I'm looking for a way to call a C function in a different stack, i.e. save the current stack pointer, set the stack pointer to a different location, call the function and restore the old stack pointer when it returns.
The purpose of this is a lightweight threading system for a programming language. Threads will operate on very small stacks, check when more stack is needed and dynamically resize it. This is so that thousands of threads can be allocated without wasting a lot of memory. When calling in to C code it is not safe to use a tiny stack, since the C code does not know about checking and resizing, so I want to use a big pthread stack which is used only for calling C (shared between lightweight threads on the same pthread).
Now I could write assembly code stubs which will work fine, but I wondered if there is a better way to do this, such as a gcc extension or a library which already implements it.

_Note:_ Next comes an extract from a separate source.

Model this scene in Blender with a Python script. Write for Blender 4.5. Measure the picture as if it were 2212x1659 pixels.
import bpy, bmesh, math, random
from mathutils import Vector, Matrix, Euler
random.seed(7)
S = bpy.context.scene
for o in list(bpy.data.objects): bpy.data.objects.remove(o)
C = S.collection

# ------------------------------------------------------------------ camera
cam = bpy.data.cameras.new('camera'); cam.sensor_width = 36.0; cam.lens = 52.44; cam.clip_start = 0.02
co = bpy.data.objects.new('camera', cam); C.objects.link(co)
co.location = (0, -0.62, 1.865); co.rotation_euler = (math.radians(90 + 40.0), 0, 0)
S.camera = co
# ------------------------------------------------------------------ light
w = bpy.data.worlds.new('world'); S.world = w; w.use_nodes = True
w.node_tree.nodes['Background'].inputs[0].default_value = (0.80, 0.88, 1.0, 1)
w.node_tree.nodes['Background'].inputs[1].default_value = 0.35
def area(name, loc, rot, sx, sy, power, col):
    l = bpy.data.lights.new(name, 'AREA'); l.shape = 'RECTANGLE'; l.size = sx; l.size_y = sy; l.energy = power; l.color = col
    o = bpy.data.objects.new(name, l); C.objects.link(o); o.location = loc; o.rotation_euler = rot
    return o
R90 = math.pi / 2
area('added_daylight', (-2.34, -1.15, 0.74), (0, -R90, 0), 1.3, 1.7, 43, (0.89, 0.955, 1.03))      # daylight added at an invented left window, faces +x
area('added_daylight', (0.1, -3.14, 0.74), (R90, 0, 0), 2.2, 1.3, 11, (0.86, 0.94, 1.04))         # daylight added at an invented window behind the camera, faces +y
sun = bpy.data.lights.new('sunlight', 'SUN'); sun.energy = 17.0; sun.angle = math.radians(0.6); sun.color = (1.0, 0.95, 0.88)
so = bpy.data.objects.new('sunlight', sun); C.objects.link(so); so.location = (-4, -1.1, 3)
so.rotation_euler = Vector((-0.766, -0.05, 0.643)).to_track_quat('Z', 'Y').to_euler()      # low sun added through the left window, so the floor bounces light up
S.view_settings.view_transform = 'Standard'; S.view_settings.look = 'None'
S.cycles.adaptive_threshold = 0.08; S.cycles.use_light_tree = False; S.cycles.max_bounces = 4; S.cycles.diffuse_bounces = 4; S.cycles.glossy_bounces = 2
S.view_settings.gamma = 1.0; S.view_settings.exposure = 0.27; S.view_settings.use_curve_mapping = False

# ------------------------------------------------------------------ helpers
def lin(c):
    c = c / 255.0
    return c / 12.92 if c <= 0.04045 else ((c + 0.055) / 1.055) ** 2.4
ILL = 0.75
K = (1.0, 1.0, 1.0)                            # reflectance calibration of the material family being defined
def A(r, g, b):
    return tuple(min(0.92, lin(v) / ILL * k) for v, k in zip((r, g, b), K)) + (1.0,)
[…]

If not, then I guess I'll have my head buried in ABI and assembly language manuals ;-) I only ask this out of laziness and not wanting to reinvent the wheel.
Assuming you're using POSIX threads and on a POSIX system, you can achieve this with signals. Setup an alternate signal handling stack (sigaltstack
) and designate one special real-time signal to have its handler run on the alternate signal stack. Then raise
the signal to switch to the stack, and have the signal handler read the data for what function to call, and what argument to pass it, from thread-local data.
Note that this approach is fairly expensive (multiple system calls to change stacks), but should be 100% portable to POSIX systems. Since it's slow, you might want to make arch-specific call-on-alt-stack functions written in assembly, and only use my general solution as a fallback for archs where you haven't written an assembly version.